The high-security prison in the middle of an island was the site of repeated, unsuccessful escape attempts. By the end of the 1950s, Alcatraz was deemed too expensive to operate and maintain, so the government decided to close it. The last inmates were removed in 1963. Frank Weatherman, a gun smuggler, was the last inmate to be transferred to Alcatraz in 1962 and also one of the last to leave the island.

Last native speakers of defunct Celtic languages

Manx and Cornish are two Celtic languages that have completely become extinct. The last native speaker of Cornish, Dolly Pentreath, died in 1777. Meanwhile, the Manx language continued in remote areas of Britain until 1974.
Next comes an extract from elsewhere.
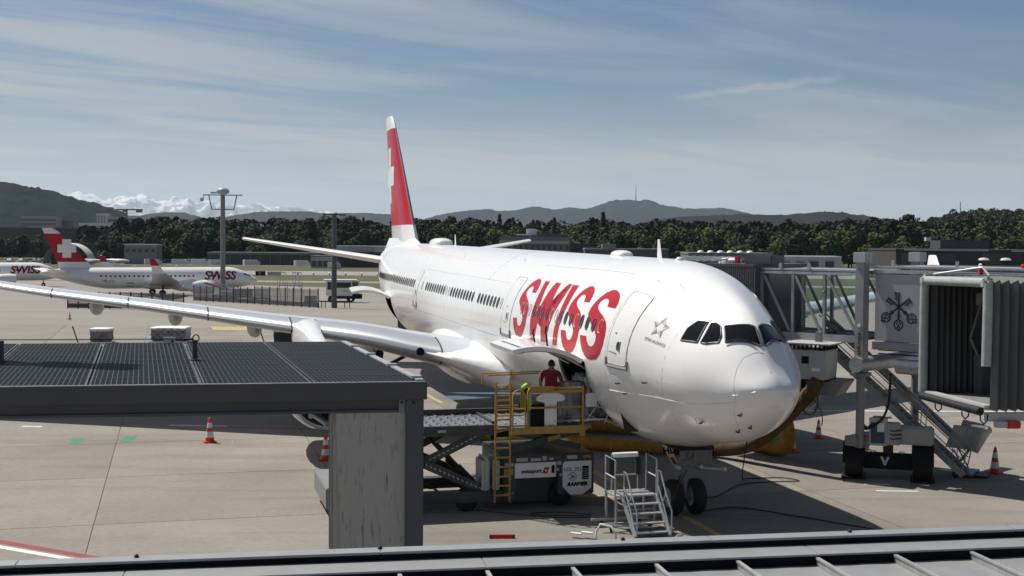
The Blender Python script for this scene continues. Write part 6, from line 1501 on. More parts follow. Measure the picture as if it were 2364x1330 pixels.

The last native speaker of Manx was Edward “Ned” Maddrell, who lived on the Isle of Man. Born in the late 1870s, Maddrell learned Manx as a boy, worked as a fisherman for most of his life, and passed away in 1974. There were recordings of Maddrell speaking in Manx, so do books and dictionaries, and there were efforts to bring back the lost language on the Isle of Man.

Last televised cigarette ad

Back then, cigarettes used to be advertised in magazines and on TV along with non-life-threatening products. Despite hazards being revealed decades prior, nobody made sure that there was some degree of responsibility in advertising these products until 1967 when a provision was enacted requiring TV stations to air anti-smoking ads for every three cigarette ads.

Since that was ineffective, bills started getting passed in Congress to ban all print and TV cigarette advertisements shortly after a time when tobacco companies were the largest advertisers on TV. The tobacco industry lobbied at first, but soon, they acquiesced. President Nixon signed the Cigarette Labeling and Advertising Act in 1970, mandating cigarette companies to include warnings in their packaging. On January 1, 1971, the last televised cigarette ad ran during The Tonight Show With Johnny Carson at 11:50 PM.  

Last image transmitted by the Mars Rover

The Mars Rover was responsible for feeding astronauts and scientists information about the Red Planet. One of the twin Mars exploration rovers, the Spirit Rover, was active for six years – between 2004 to 2010. It remained active for about 20 times as long as engineers hoped for and provided a ton of valuable information about the surface of Mars.

However, on May 1, 2009, the rover got stuck in some soft soil, and project engineers tried for months to get it off there, and eventually, it died. The last image transmitted by Spirit was a panoramic view of the Columbia Hills, which arrived on March 22, 2010.

The last dodo, a flightless bird, died in 1681. The animal became the inspiration for the phrase “dead as a dodo” which means obsolete or extinct.

The 1912 Summer Olympics in Stockholm, Sweden, was the last Olympics to award gold medals that were entirely made of gold.

Although the flag of California bears the image of the California grizzly bear, the animal has been long extinct. A grizzly was spotted for the last time in the Sierra Mountains in 1924, and since after that grizzlies were never seen again in the state.

The last Playboy Club in the United States was in Lansing, Michigan, which closed in 1988.

Eighteen years later, the Playboy Club opened in Las Vegas, Nevada in 2006. But it closed after six years of operation.